→ **Your instructions**
Send back all the data below, exactly as given.

◆ ◆ ◆ ◆ ◆

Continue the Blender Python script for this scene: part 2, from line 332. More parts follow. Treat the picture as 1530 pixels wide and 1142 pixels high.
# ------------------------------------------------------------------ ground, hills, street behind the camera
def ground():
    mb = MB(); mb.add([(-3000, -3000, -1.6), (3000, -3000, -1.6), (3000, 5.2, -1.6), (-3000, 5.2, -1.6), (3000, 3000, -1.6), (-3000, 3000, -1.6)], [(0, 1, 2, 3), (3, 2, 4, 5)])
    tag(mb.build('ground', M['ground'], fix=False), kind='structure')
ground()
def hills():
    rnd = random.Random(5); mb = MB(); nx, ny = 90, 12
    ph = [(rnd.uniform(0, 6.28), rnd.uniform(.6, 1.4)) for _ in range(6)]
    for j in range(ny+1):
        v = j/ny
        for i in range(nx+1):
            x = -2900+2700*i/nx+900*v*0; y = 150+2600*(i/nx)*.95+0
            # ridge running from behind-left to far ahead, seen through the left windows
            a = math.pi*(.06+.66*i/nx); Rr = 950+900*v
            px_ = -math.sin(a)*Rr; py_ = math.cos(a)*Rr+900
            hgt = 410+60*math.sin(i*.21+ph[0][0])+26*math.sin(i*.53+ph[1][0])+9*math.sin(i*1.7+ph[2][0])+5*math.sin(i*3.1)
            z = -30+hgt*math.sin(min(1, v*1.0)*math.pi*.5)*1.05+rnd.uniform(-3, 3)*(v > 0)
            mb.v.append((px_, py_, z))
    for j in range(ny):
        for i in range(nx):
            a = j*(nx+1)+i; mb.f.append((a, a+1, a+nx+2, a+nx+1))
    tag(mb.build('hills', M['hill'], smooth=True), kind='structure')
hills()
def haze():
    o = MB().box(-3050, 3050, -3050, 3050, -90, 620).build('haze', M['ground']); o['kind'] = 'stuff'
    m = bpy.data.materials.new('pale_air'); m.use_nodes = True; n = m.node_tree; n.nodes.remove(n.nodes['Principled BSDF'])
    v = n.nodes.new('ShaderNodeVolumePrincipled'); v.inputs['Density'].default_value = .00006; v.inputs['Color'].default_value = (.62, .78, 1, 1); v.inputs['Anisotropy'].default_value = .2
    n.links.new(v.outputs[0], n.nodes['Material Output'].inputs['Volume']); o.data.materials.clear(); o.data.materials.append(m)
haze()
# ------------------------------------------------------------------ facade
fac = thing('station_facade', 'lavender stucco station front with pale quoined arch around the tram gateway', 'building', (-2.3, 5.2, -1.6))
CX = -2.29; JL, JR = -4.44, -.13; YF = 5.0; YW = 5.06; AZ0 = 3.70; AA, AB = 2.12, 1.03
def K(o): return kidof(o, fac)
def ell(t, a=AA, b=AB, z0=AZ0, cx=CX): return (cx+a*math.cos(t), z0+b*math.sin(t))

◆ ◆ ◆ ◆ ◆

→ **Exercise response**
Continue the Blender Python script for this scene: part 2, from line 332. More parts follow. Treat the picture as 1530 pixels wide and 1142 pixels high.
# ------------------------------------------------------------------ ground, hills, street behind the camera
def ground():
    mb = MB(); mb.add([(-3000, -3000, -1.6), (3000, -3000, -1.6), (3000, 5.2, -1.6), (-3000, 5.2, -1.6), (3000, 3000, -1.6), (-3000, 3000, -1.6)], [(0, 1, 2, 3), (3, 2, 4, 5)])
    tag(mb.build('ground', M['ground'], fix=False), kind='structure')
ground()
def hills():
    rnd = random.Random(5); mb = MB(); nx, ny = 90, 12
    ph = [(rnd.uniform(0, 6.28), rnd.uniform(.6, 1.4)) for _ in range(6)]
    for j in range(ny+1):
        v = j/ny
        for i in range(nx+1):
            x = -2900+2700*i/nx+900*v*0; y = 150+2600*(i/nx)*.95+0
            # ridge running from behind-left to far ahead, seen through the left windows
            a = math.pi*(.06+.66*i/nx); Rr = 950+900*v
            px_ = -math.sin(a)*Rr; py_ = math.cos(a)*Rr+900
            hgt = 410+60*math.sin(i*.21+ph[0][0])+26*math.sin(i*.53+ph[1][0])+9*math.sin(i*1.7+ph[2][0])+5*math.sin(i*3.1)
            z = -30+hgt*math.sin(min(1, v*1.0)*math.pi*.5)*1.05+rnd.uniform(-3, 3)*(v > 0)
            mb.v.append((px_, py_, z))
    for j in range(ny):
        for i in range(nx):
            a = j*(nx+1)+i; mb.f.append((a, a+1, a+nx+2, a+nx+1))
    tag(mb.build('hills', M['hill'], smooth=True), kind='structure')
hills()
def haze():
    o = MB().box(-3050, 3050, -3050, 3050, -90, 620).build('haze', M['ground']); o['kind'] = 'stuff'
    m = bpy.data.materials.new('pale_air'); m.use_nodes = True; n = m.node_tree; n.nodes.remove(n.nodes['Principled BSDF'])
    v = n.nodes.new('ShaderNodeVolumePrincipled'); v.inputs['Density'].default_value = .00006; v.inputs['Color'].default_value = (.62, .78, 1, 1); v.inputs['Anisotropy'].default_value = .2
    n.links.new(v.outputs[0], n.nodes['Material Output'].inputs['Volume']); o.data.materials.clear(); o.data.materials.append(m)
haze()
# ------------------------------------------------------------------ facade
fac = thing('station_facade', 'lavender stucco station front with pale quoined arch around the tram gateway', 'building', (-2.3, 5.2, -1.6))
CX = -2.29; JL, JR = -4.44, -.13; YF = 5.0; YW = 5.06; AZ0 = 3.70; AA, AB = 2.12, 1.03
def K(o): return kidof(o, fac)
def ell(t, a=AA, b=AB, z0=AZ0, cx=CX): return (cx+a*math.cos(t), z0+b*math.sin(t))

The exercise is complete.